Polska"Pomnik przed Pałacem? Nikt tego ze mną nie konsultował"

"Pomnik przed Pałacem? Nikt tego ze mną nie konsultował"

Szef kancelarii prezydenta Jacek Michałowski powiedział, że nie był z nim konsultowany pomysł pomnika, który - według pomysłu części rodzin ofiar katastrofy pod Smoleńskiem - miałby stanąć przed Pałacem Prezydenckim.

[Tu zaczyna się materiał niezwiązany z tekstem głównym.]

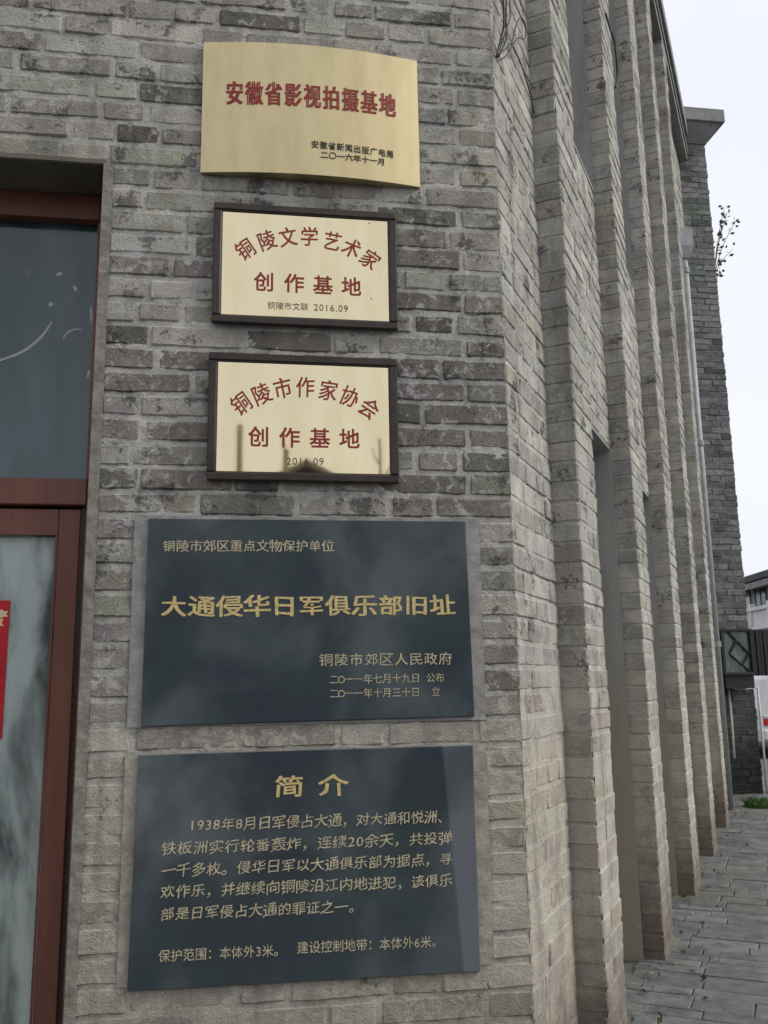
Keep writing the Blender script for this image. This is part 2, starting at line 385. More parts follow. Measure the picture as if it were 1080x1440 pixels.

06.08.2010 | aktual.: 06.08.2010 17:19

Wdowa po szefie klubu PiS Przemysławie Gosiewskim - Beata Gosiewska podczas czwartkowego spotkania z zespołem parlamentarnym ds. katastrofy pod Smoleńskiem poinformowała posłów, że część rodzin ofiar zamówiła - u Maksymiliana Biskupskiego, twórcy m.in. warszawskiego pomnika Poległym i Pomordowanym na Wschodzie - projekt pomnika, który mógłby stanąć przed Pałacem Prezydenckim. Gosiewska dodała, że te rodziny wstępnie zaakceptowały przedstawiony im projekt obelisku upamiętniającego tragedię. Elementem tego pomnika miałoby być 96 dłoni w różnych gestach.

Michałowski pytany był, czy ktoś konsultował z nim pomysł pomnika. - Nikt tego ze mną nie konsultował - odpowiedział szef prezydenckiej kancelarii. W jego opinii, pomysł pomnika przed Pałacem Prezydenckim nie jest dobry. - Dochodzenie do konsensusu w tej sprawie nie powinno być pospiesznym procesem. Musimy wszyscy razem się nad tym zastanowić - podkreślił.

Jak dodał, usłyszał o projekcie pomnika "z sms-a z biura". - Nawet nie wiem, kto wysunął ten pomysł - zaznaczył Michałowski.

Prezydent Bronisław Komorowski zapewnił w czwartek, że Maria i Lech Kaczyńscy, wszyscy urzędnicy kancelarii prezydenta i Biura Bezpieczeństwa Narodowego, którzy zginęli w katastrofie smoleńskiej, zostaną godnie upamiętnieni na Krakowskim Przedmieściu.